What does that even mean? It was the title of an article on my Read-Later-List. So in the midst of frustrated silence, I went back to the article by John Tarrant, inspired by a Rahm Emmanuel quotation and stuffed full of Zen wisdom:

“Consciousness works by making maps, and there is always a gap between our maps and the territory of our lives. A surprise is a landscape feature that was not on my map. I have an idea I am one kind of person, with, say, a bank account, but it turns out I am another kind of person, without a bank account. Surprises are common and an indication you are alive.“

“In any predicament you can notice that you are alive. Considering the vastness of the universe, this is an unlikely event and you can rejoice and take delight in this occurrence...The hard bits of life might not be the ones you are dreading. The good bits might be the ones that are always available—a slant of light through the garden and then the rain, running inside to get dry, cooking for friends, the sound of a bird in the early morning when you can’t get back to sleep, the act of impulsively giving something away when you have almost nothing. When you are present in your own life, it extends infinitely in every direction.“

There’s much more so I encourage you to go read the whole thing.

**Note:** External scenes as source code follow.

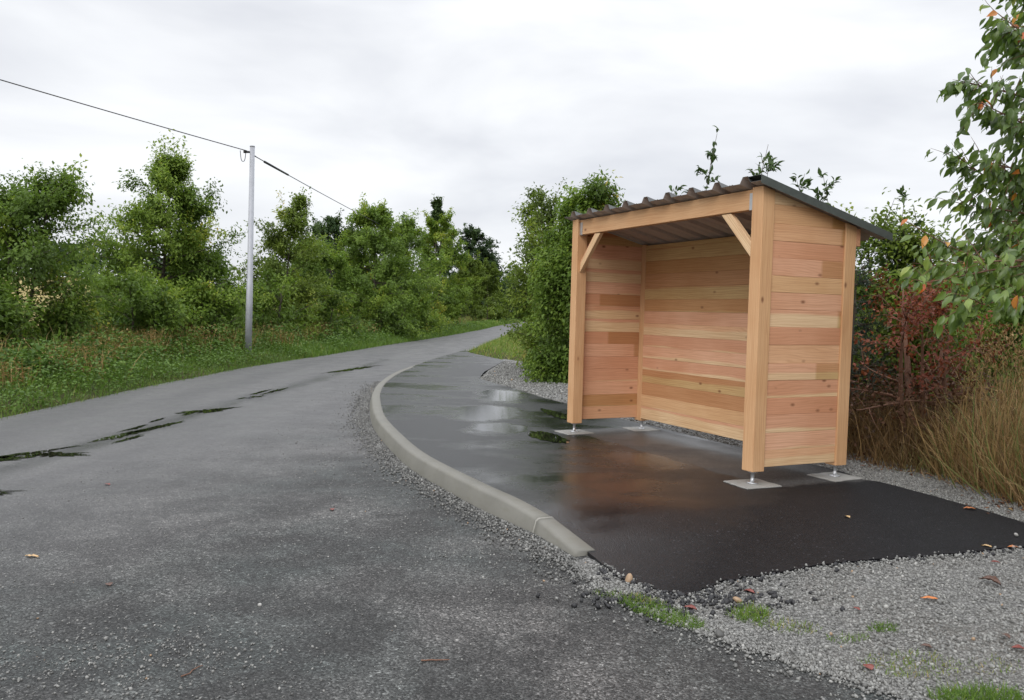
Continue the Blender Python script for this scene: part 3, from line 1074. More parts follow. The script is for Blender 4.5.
BD = 0.1455
def boards(name, length, top_f, frame, seed, label=None):
    r = random.Random(seed)
    w = Wood()
    z = ZB + 0.034
    while True:
        hgt = BD + r.uniform(-0.012, 0.010)
        poly = clip_top([(0, 0), (length, 0), (length, hgt - 0.0004), (0, hgt - 0.0004)], lambda a, z=z: top_f(a) - z)
        if len(poly) < 3 or max(p[1] for p in poly) < 0.015:
            break
        tn = r.random() * 0.93
        dz = r.uniform(-0.0015, 0.0015)
        w.prism(poly, lambda a, b, c, z=z, dz=dz: frame(a, b + z, c + dz), 0.027, tn)
        z += hgt
    return w.build(name, shelter, 0.003)


# end walls sit between front and back posts, the back wall lines the inside of the back posts
boards('end_wall', SD - 2 * SP, lambda a: under_z(a + SP) - 0.006, lambda a, b, c: (SP + a, 0.014 + c, b), 21)
boards('end_wall', SD - 2 * SP, lambda a: under_z(a + SP) - 0.006, lambda a, b, c: (SP + a, SW - 0.045 + c, b), 33)
boards('back_wall', SW - 2 * SP, lambda a: under_z(SD - SP) - 0.02, lambda a, b, c: (SD - SP + 0.004 + c, SP + a, b), 48)

# corrugated roof sheet
y0r, y1r, x0r, x1r = -0.055, SW + 0.07, -0.075, SD + 0.36
pitch = 0.352
prof = []
yy = y0r
prof.append((yy, 0.0))
c = y0r + 0.19
while c + 0.06 < y1r:
    for o, h in ((-0.062, 0), (-0.028, 0.052), (0.028, 0.052), (0.062, 0)):
        prof.append((c + o, h))
    for o in (0.14, 0.155, 0.17, 0.185, 0.2):
        if c + o < y1r - 0.02:
            prof.append((c + o, 0.006 if o in (0.155, 0.185) else 0.0))
    c += pitch
prof.append((y1r, 0.0))
V, F = [], []
for x in (x0r, x1r):
    for y, h in prof:
        V.append((x, y, under_z(x) + 0.004 + h))
k = len(prof)
for i in range(k - 1):
    F.append((i, k + i, k + i + 1, i + 1))
me = bpy.data.meshes.new('metal_roof')
me.from_pydata(V, [], F)
me.materials.append(M['roof_top'])
me.materials.append(M['roof_under'])
roof = put(bpy.data.objects.new('metal_roof', me), shelter)
so = roof.modifiers.new('thick', 'SOLIDIFY')
so.thickness = 0.0022
so.offset = 1
so.material_offset = 1
so.material_offset_rim = 0


def slab(name, parent, mat, pts8):
    me = bpy.data.meshes.new(name)
    me.from_pydata(pts8, [], [(0, 3, 2, 1), (4, 5, 6, 7), (0, 1, 5, 4), (1, 2, 6, 5), (2, 3, 7, 6), (3, 0, 4, 7)])
    me.materials.append(mat)
    return put(bpy.data.objects.new(name, me), parent)


# folded edge flashing on the end nearest the road bend
V, F = [], []
prf = [(-0.062, -0.022), (-0.062, 0.045), (0.10, 0.045), (0.10, 0.0425), (-0.0595, 0.0425), (-0.0595, -0.022)]
for x in (x0r - 0.006, x1r + 0.006):
    for y, h in prf:
        V.append((x, y, under_z(x) + 0.004 + h))
k = len(prf)
for i in range(k):
    j = (i + 1) % k
    F.append((i, j, k + j, k + i))
F += [tuple(reversed(range(k))), tuple(range(k, 2 * k))]
me = bpy.data.meshes.new('edge_flashing')
me.from_pydata(V, [], F)
me.materials.append(M['flashing'])
put(bpy.data.objects.new('edge_flashing', me), roof)

# concrete footings let into the tarmac
ca, sa = math.cos(SH_R), math.sin(SH_R)
foot_labels = ['square concrete footing below the nearest corner post of the shelter',
               'concrete footing under the rear post beside the dry grass',
               'concrete footing under the far front post beside the small puddle',
               'concrete footing in the far back corner inside the shelter']
for (lx, ly), lab in zip(((SP / 2, SP / 2), (SD - SP / 2, SP / 2), (SP / 2, SW - SP / 2), (SD - SP / 2, SW - SP / 2)), foot_labels):
    wx, wy = SH_X + lx * ca - ly * sa, SH_Y + lx * sa + ly * ca
    r = np.random.default_rng(int(lx * 100 + ly * 10))
    hw, hd = 0.175, 0.155
    n = 9
    ring = dense([(-hw, -hd), (hw, -hd), (hw, hd), (-hw, hd)], 0.05, 0.006, True, r)
    V = [(x, y, 0.006) for x, y in ring * 0.95] + [(x, y, 0.001) for x, y in ring] + [(x, y, -0.12) for x, y in ring]
    m_ = len(ring)
    F = [tuple(range(m_))]
    for lv in range(2):
        for i in range(m_):
            j = (i + 1) % m_
            F.append((lv * m_ + i, lv * m_ + m_ + i, lv * m_ + m_ + j, lv * m_ + j))
    me = bpy.data.meshes.new('concrete_footing')
    me.from_pydata(V, [], F)
    me.materials.append(M['footing'])
    o = put(bpy.data.objects.new('concrete_footing', me))
    o.location = (wx, wy, 0)
    o.rotation_euler = (0, 0, SH_R + r.uniform(-0.06, 0.06))
    tag(o, lab, 'footing', 'concrete footings of the shelter')

# ------------------------------------------------------------------ utility pole and cables
pole = empty('utility_pole', (-7.15, 22.0, 0.0))
tag(pole, 'slender grey metal utility pole in the roadside grass', 'pole')
tubes_mesh('pole_shaft', [([(0, 0, -0.3), (0.03, 0, 1.95), (0.031, 0, 1.96), (0.06, 0, 5.60)], [0.092, 0.085, 0.077, 0.063])], M['pole_zinc'], pole, 14)
tubes_mesh('pole_cap', [([(0.06, 0, 5.60), (0.06, 0, 5.63)], [0.068, 0.065])], M['pole_zinc'], pole, 14)
tubes_mesh('cable_anchor', [([(0.0, -0.02, 5.46), (-0.14, -0.10, 5.45)], [0.026, 0.038]), ([(0.06, 0.0, 5.39), (0.12, 0.12, 5.37)], [0.018, 0.018])], M['cable_black'], pole, 8)
loop = [(-0.09, -0.07, 5.43), (-0.11, -0.09, 5.24), (-0.15, -0.12, 5.19), (-0.19, -0.14, 5.25), (-0.21, -0.16, 5.47)]
tubes_mesh('cable_loop', [(spline(loop, 8), np.full(33, 0.009))], M['cable_black'], pole, 6)
# left span
A = np.array([-7.21, 21.92, 5.48])
B = np.array([-28.5, -9.0, 9.1])
pts = []
for q in np.linspace(0, 1, 60):
    p = A + (B - A) * q
    p[2] -= 0.38 * 4 * q * (1 - q)
    pts.append(p)
cab = tubes_mesh('overhead_cable', [(np.array(pts), np.full(60, 0.012))], M['cable_black'], None, 6)
tag(cab, 'black overhead cable running left from the top of the grey pole', 'cable')
A = np.array([-7.04, 22.12, 5.37])
B = np.array([-6.1, 78.0, 6.7])
pts = []
for q in np.linspace(0, 1, 60):
    p = A + (B - A) * q
    p[2] -= 0.30 * 4 * q * (1 - q)
    pts.append(p)
cab = tubes_mesh('overhead_cable', [(np.array(pts), np.full(60, 0.012))], M['cable_black'], None, 6)
tag(cab, 'overhead cable with a thick sleeve running right into the distant trees', 'cable')
d = (B - A) / np.linalg.norm(B - A)
tubes_mesh('splice_sleeve', [([pts[0] + d * 0.75 + np.array([0, 0, -0.02]), pts[0] + d * 3.0 + np.array([0, 0, -0.06])], [0.034, 0.03])], M['cable_black'], cab, 8)

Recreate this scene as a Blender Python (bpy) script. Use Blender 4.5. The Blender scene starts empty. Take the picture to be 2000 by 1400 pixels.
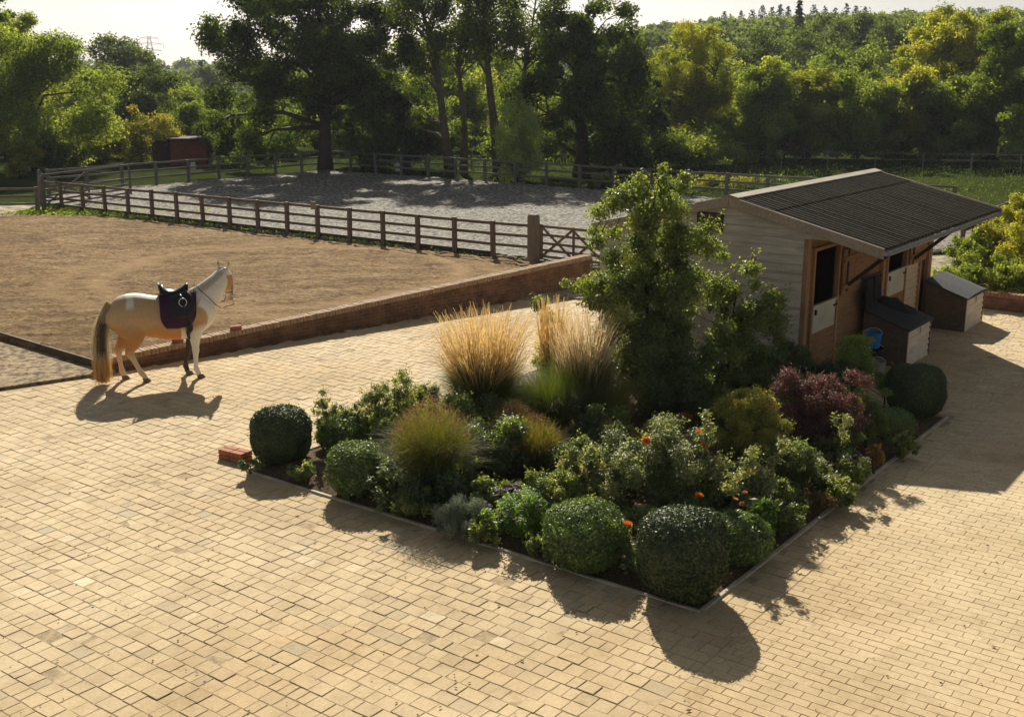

Here are the gorillas I found when I breathed deeply and stepped away from the Fox News narration of my mind:

  • lilacs blowing in the breeze

  • our first hummingbird of the season

  • my daughter singing to herself “you don’t need to be perfect….you just need to be fine”

There are many science based paths to this space, such as meditation, mindfulness practice, and perspective taking exercises, that strengthen this ability to watch the stream of mind narration without drowning in it. This space in turn can help you flexibly choose when the narration helps you (e.g. encourages you to call doctor) and when it limits you (e.g. blocks out the richness of my own life sans voice).

Here’s to the juicy middle space, here’s to not wasting a crisis, and here’s to stepping back from the frame of a nervous mind to take in all the details.

Cheering for you and your own journey.